A Closed and Secure Development Ecosystem
The entire lifecycle of this technology is governed by strict operational security. A developer, such as @dankzb.03, finalizes a new feature and compiles the firmware. The compiled files are then distributed through controlled channels, like a private Signal group, to vetted unit commanders or individual pilots. To activate the firmware on a new piece of hardware, the pilot must connect the transmitter to a computer, retrieve its unique
TX_ID, and submit it to the milpilots.com portal to receive a corresponding TX_LOCK key. This process ensures that only authorized users with approved hardware can access the advanced functionalities. This closed loop protects the technology from being easily copied or used by adversaries, allowing developers to control its proliferation.

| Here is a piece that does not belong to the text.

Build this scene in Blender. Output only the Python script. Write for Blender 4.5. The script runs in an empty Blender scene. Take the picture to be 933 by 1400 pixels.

Enabling Complex Multi-Domain Operations
The system’s advanced features enable missions far beyond simple kamikaze attacks. An operator can utilize the SWARM_ID and VX_CONTROL functions to coordinate a multi-drone attack. For instance, a single pilot could launch two drones. Using a switch on their controller, the pilot selects Drone 1, which is armed with an anti-personnel warhead, and flies it to an overwatch position. The pilot then switches control to Drone 2, an EW hunter-killer, and uses it to locate and destroy a jammer protecting an enemy trench. With the EW threat eliminated, the pilot switches back to Drone 1 and attacks the now-exposed infantry. This force-multiplying capability enables a small team to achieve effects that previously required a much larger force.
The Logistics of Rapid Innovation
The “Friday Updates” channel is the logistical heart of this agile ecosystem [Initial text]. Every week, the network releases new software, 3D-printable hardware designs, and updated strategies. This rapid tempo is sustained by the use of readily available COTS hardware from Chinese manufacturers like HappyModel and BETAFPV, which can be easily procured through Russian domestic online stores. This model of innovation —combining open-source software, commercial hardware, and rapid, iterative field testing —allows the FPV_VYZOV network to design, test, and field new solutions faster than a traditional military acquisition process can react.
The intelligence gathered reveals a mature, rapidly evolving, and hazardous tactical FPV drone system developed and fielded by a Russian-affiliated network. This ecosystem is built on customized firmware- MILELRS and MILBETA- that transforms commercially available drone hardware into potent military weapons. Its core capabilities include a specialized function for hunting and destroying electronic warfare systems, jam-resistant multi-band communications, and the ability for a single operator to control swarms of drones. The development and distribution are managed through a secure, closed network that vets users and locks firmware to specific hardware, demonstrating a sophisticated approach to operational security. The development trajectory shows a clear progression from basic enhancements to complex, doctrine-enabling features. Future developments will likely focus on increased autonomy and AI integration. This system poses a significant tactical threat, designed to systematically dismantle and overcome conventional military defenses, particularly those that rely on electronic warfare.